-- Records with scene code --
◆ ◆ ◆ ◆

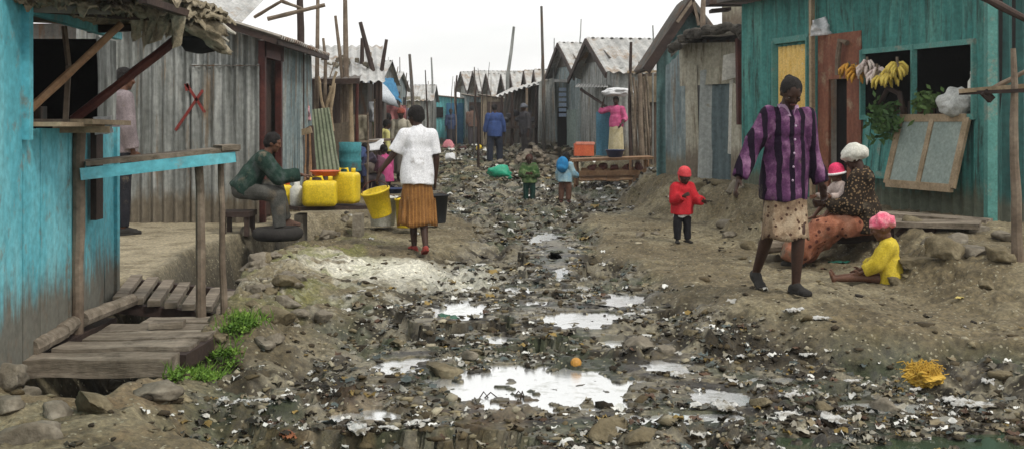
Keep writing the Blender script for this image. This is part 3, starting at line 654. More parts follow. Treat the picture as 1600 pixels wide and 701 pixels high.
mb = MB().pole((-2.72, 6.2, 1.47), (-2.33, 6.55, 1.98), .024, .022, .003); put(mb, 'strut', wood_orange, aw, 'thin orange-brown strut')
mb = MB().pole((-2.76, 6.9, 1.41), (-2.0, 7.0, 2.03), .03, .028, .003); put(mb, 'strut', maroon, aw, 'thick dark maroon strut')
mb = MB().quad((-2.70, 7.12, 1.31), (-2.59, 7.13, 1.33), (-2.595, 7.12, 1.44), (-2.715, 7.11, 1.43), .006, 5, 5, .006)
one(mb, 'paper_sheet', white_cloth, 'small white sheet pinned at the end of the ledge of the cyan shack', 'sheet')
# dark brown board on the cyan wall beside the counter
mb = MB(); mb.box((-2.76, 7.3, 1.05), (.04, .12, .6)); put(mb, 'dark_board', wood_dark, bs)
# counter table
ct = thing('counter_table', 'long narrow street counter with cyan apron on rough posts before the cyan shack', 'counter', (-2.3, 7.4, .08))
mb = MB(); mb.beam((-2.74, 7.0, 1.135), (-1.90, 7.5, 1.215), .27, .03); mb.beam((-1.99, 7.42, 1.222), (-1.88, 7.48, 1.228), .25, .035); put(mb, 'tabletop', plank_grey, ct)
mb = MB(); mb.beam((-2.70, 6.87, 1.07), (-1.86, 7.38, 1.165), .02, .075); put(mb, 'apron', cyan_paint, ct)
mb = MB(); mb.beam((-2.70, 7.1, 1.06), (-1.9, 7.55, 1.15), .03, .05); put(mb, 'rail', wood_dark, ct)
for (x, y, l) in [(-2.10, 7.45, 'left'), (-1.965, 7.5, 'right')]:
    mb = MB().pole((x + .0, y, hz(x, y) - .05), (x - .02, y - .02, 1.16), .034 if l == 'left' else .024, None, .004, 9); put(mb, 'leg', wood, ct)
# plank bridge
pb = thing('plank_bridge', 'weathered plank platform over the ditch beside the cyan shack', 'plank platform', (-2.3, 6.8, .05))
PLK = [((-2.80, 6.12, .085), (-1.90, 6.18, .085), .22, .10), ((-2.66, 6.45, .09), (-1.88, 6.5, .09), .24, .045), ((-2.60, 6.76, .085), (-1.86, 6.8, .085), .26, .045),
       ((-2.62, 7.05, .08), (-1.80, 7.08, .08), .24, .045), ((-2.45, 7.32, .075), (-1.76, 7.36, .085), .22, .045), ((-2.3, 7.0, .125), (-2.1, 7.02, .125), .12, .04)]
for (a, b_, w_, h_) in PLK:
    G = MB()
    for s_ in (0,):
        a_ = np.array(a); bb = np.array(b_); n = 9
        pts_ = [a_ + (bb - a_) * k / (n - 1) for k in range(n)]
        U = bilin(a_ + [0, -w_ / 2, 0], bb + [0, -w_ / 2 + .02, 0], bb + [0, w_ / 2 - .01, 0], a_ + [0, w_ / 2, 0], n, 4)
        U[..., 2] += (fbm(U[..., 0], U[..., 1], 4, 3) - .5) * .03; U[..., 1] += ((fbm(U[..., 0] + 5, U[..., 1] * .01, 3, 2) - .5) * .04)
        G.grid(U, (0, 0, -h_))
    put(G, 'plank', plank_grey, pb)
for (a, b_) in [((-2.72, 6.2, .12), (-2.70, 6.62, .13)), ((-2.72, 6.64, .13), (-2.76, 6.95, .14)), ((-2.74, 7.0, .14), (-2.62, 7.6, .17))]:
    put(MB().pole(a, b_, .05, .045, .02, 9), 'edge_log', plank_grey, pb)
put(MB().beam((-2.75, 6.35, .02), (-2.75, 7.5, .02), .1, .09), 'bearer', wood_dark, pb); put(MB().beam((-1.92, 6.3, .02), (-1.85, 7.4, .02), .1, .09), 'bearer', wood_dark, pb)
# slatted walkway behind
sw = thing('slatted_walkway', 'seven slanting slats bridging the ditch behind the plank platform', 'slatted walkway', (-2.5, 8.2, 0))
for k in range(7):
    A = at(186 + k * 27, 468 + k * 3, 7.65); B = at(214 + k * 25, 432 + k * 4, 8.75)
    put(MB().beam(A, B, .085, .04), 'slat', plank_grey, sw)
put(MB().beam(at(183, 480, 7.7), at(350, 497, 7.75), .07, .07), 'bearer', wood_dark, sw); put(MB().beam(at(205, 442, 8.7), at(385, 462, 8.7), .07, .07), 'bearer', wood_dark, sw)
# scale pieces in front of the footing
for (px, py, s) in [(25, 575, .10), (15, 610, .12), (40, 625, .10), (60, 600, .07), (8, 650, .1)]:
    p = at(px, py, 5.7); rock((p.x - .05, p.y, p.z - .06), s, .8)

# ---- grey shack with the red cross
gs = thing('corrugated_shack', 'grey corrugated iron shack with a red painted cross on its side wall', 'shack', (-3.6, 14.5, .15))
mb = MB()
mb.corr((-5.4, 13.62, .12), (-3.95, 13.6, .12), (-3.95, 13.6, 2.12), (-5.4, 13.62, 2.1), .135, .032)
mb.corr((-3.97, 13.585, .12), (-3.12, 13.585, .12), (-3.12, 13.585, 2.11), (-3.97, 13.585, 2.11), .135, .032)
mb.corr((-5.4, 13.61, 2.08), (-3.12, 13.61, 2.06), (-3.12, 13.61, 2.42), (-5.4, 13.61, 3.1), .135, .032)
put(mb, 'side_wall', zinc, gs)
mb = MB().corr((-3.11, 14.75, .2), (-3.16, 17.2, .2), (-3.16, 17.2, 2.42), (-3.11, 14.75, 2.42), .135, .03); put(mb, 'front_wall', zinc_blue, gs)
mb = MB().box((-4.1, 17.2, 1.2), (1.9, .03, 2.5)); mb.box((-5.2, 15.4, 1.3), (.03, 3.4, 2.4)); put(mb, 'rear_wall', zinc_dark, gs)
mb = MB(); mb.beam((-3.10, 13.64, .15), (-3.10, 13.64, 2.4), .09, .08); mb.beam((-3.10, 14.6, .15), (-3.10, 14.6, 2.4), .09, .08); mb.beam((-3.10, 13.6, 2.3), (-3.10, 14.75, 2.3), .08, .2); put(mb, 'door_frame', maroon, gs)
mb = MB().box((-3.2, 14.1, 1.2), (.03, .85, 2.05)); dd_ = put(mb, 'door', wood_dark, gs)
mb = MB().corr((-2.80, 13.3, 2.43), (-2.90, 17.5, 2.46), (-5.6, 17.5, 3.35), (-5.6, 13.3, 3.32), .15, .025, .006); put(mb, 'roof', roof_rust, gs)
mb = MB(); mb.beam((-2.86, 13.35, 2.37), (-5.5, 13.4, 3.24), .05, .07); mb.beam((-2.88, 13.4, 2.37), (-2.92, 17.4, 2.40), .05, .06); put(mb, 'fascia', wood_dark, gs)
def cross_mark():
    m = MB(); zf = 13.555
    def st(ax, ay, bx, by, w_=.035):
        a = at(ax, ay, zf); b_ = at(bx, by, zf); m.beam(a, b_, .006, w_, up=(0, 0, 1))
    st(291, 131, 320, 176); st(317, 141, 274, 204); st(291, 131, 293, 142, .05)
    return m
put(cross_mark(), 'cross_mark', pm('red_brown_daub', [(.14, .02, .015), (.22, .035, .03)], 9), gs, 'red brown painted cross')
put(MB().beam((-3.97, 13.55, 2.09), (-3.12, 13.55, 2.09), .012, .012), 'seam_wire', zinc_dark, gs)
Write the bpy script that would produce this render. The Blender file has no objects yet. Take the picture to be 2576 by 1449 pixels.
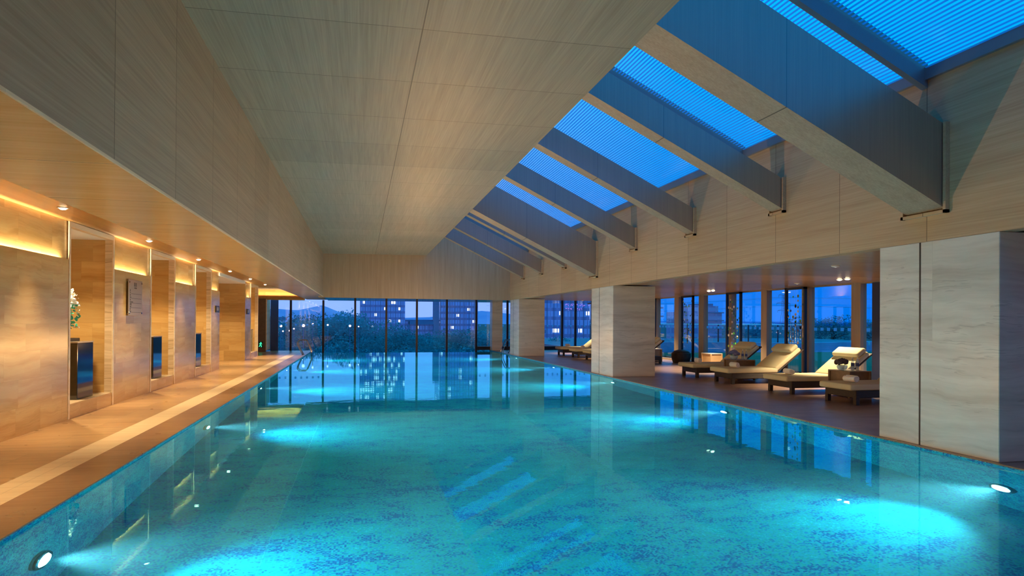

◆ ◆ ◆ ◆

-- THE REQUEST --
Every line of text is to be repeated exactly; pictures are left out.

-- REPLY --
Keep writing the Blender script for this image. This is part 3, starting at line 654. More parts follow. Treat the picture as 1600 pixels wide and 701 pixels high.
mb = MB().pole((-2.72, 6.2, 1.47), (-2.33, 6.55, 1.98), .024, .022, .003); put(mb, 'strut', wood_orange, aw, 'thin orange-brown strut')
mb = MB().pole((-2.76, 6.9, 1.41), (-2.0, 7.0, 2.03), .03, .028, .003); put(mb, 'strut', maroon, aw, 'thick dark maroon strut')
mb = MB().quad((-2.70, 7.12, 1.31), (-2.59, 7.13, 1.33), (-2.595, 7.12, 1.44), (-2.715, 7.11, 1.43), .006, 5, 5, .006)
one(mb, 'paper_sheet', white_cloth, 'small white sheet pinned at the end of the ledge of the cyan shack', 'sheet')
# dark brown board on the cyan wall beside the counter
mb = MB(); mb.box((-2.76, 7.3, 1.05), (.04, .12, .6)); put(mb, 'dark_board', wood_dark, bs)
# counter table
ct = thing('counter_table', 'long narrow street counter with cyan apron on rough posts before the cyan shack', 'counter', (-2.3, 7.4, .08))
mb = MB(); mb.beam((-2.74, 7.0, 1.135), (-1.90, 7.5, 1.215), .27, .03); mb.beam((-1.99, 7.42, 1.222), (-1.88, 7.48, 1.228), .25, .035); put(mb, 'tabletop', plank_grey, ct)
mb = MB(); mb.beam((-2.70, 6.87, 1.07), (-1.86, 7.38, 1.165), .02, .075); put(mb, 'apron', cyan_paint, ct)
mb = MB(); mb.beam((-2.70, 7.1, 1.06), (-1.9, 7.55, 1.15), .03, .05); put(mb, 'rail', wood_dark, ct)
for (x, y, l) in [(-2.10, 7.45, 'left'), (-1.965, 7.5, 'right')]:
    mb = MB().pole((x + .0, y, hz(x, y) - .05), (x - .02, y - .02, 1.16), .034 if l == 'left' else .024, None, .004, 9); put(mb, 'leg', wood, ct)
# plank bridge
pb = thing('plank_bridge', 'weathered plank platform over the ditch beside the cyan shack', 'plank platform', (-2.3, 6.8, .05))
PLK = [((-2.80, 6.12, .085), (-1.90, 6.18, .085), .22, .10), ((-2.66, 6.45, .09), (-1.88, 6.5, .09), .24, .045), ((-2.60, 6.76, .085), (-1.86, 6.8, .085), .26, .045),
       ((-2.62, 7.05, .08), (-1.80, 7.08, .08), .24, .045), ((-2.45, 7.32, .075), (-1.76, 7.36, .085), .22, .045), ((-2.3, 7.0, .125), (-2.1, 7.02, .125), .12, .04)]
for (a, b_, w_, h_) in PLK:
    G = MB()
    for s_ in (0,):
        a_ = np.array(a); bb = np.array(b_); n = 9
        pts_ = [a_ + (bb - a_) * k / (n - 1) for k in range(n)]
        U = bilin(a_ + [0, -w_ / 2, 0], bb + [0, -w_ / 2 + .02, 0], bb + [0, w_ / 2 - .01, 0], a_ + [0, w_ / 2, 0], n, 4)
        U[..., 2] += (fbm(U[..., 0], U[..., 1], 4, 3) - .5) * .03; U[..., 1] += ((fbm(U[..., 0] + 5, U[..., 1] * .01, 3, 2) - .5) * .04)
        G.grid(U, (0, 0, -h_))
    put(G, 'plank', plank_grey, pb)
for (a, b_) in [((-2.72, 6.2, .12), (-2.70, 6.62, .13)), ((-2.72, 6.64, .13), (-2.76, 6.95, .14)), ((-2.74, 7.0, .14), (-2.62, 7.6, .17))]:
    put(MB().pole(a, b_, .05, .045, .02, 9), 'edge_log', plank_grey, pb)
put(MB().beam((-2.75, 6.35, .02), (-2.75, 7.5, .02), .1, .09), 'bearer', wood_dark, pb); put(MB().beam((-1.92, 6.3, .02), (-1.85, 7.4, .02), .1, .09), 'bearer', wood_dark, pb)
# slatted walkway behind
sw = thing('slatted_walkway', 'seven slanting slats bridging the ditch behind the plank platform', 'slatted walkway', (-2.5, 8.2, 0))
for k in range(7):
    A = at(186 + k * 27, 468 + k * 3, 7.65); B = at(214 + k * 25, 432 + k * 4, 8.75)
    put(MB().beam(A, B, .085, .04), 'slat', plank_grey, sw)
put(MB().beam(at(183, 480, 7.7), at(350, 497, 7.75), .07, .07), 'bearer', wood_dark, sw); put(MB().beam(at(205, 442, 8.7), at(385, 462, 8.7), .07, .07), 'bearer', wood_dark, sw)
# scale pieces in front of the footing
for (px, py, s) in [(25, 575, .10), (15, 610, .12), (40, 625, .10), (60, 600, .07), (8, 650, .1)]:
    p = at(px, py, 5.7); rock((p.x - .05, p.y, p.z - .06), s, .8)

# ---- grey shack with the red cross
gs = thing('corrugated_shack', 'grey corrugated iron shack with a red painted cross on its side wall', 'shack', (-3.6, 14.5, .15))
mb = MB()
mb.corr((-5.4, 13.62, .12), (-3.95, 13.6, .12), (-3.95, 13.6, 2.12), (-5.4, 13.62, 2.1), .135, .032)
mb.corr((-3.97, 13.585, .12), (-3.12, 13.585, .12), (-3.12, 13.585, 2.11), (-3.97, 13.585, 2.11), .135, .032)
mb.corr((-5.4, 13.61, 2.08), (-3.12, 13.61, 2.06), (-3.12, 13.61, 2.42), (-5.4, 13.61, 3.1), .135, .032)
put(mb, 'side_wall', zinc, gs)
mb = MB().corr((-3.11, 14.75, .2), (-3.16, 17.2, .2), (-3.16, 17.2, 2.42), (-3.11, 14.75, 2.42), .135, .03); put(mb, 'front_wall', zinc_blue, gs)
mb = MB().box((-4.1, 17.2, 1.2), (1.9, .03, 2.5)); mb.box((-5.2, 15.4, 1.3), (.03, 3.4, 2.4)); put(mb, 'rear_wall', zinc_dark, gs)
mb = MB(); mb.beam((-3.10, 13.64, .15), (-3.10, 13.64, 2.4), .09, .08); mb.beam((-3.10, 14.6, .15), (-3.10, 14.6, 2.4), .09, .08); mb.beam((-3.10, 13.6, 2.3), (-3.10, 14.75, 2.3), .08, .2); put(mb, 'door_frame', maroon, gs)
mb = MB().box((-3.2, 14.1, 1.2), (.03, .85, 2.05)); dd_ = put(mb, 'door', wood_dark, gs)
mb = MB().corr((-2.80, 13.3, 2.43), (-2.90, 17.5, 2.46), (-5.6, 17.5, 3.35), (-5.6, 13.3, 3.32), .15, .025, .006); put(mb, 'roof', roof_rust, gs)
mb = MB(); mb.beam((-2.86, 13.35, 2.37), (-5.5, 13.4, 3.24), .05, .07); mb.beam((-2.88, 13.4, 2.37), (-2.92, 17.4, 2.40), .05, .06); put(mb, 'fascia', wood_dark, gs)
def cross_mark():
    m = MB(); zf = 13.555
    def st(ax, ay, bx, by, w_=.035):
        a = at(ax, ay, zf); b_ = at(bx, by, zf); m.beam(a, b_, .006, w_, up=(0, 0, 1))
    st(291, 131, 320, 176); st(317, 141, 274, 204); st(291, 131, 293, 142, .05)
    return m
put(cross_mark(), 'cross_mark', pm('red_brown_daub', [(.14, .02, .015), (.22, .035, .03)], 9), gs, 'red brown painted cross')
put(MB().beam((-3.97, 13.55, 2.09), (-3.12, 13.55, 2.09), .012, .012), 'seam_wire', zinc_dark, gs)
Write the bpy script that would produce this render. The Blender file has no objects yet. Take the picture to be 2576 by 1449 pixels.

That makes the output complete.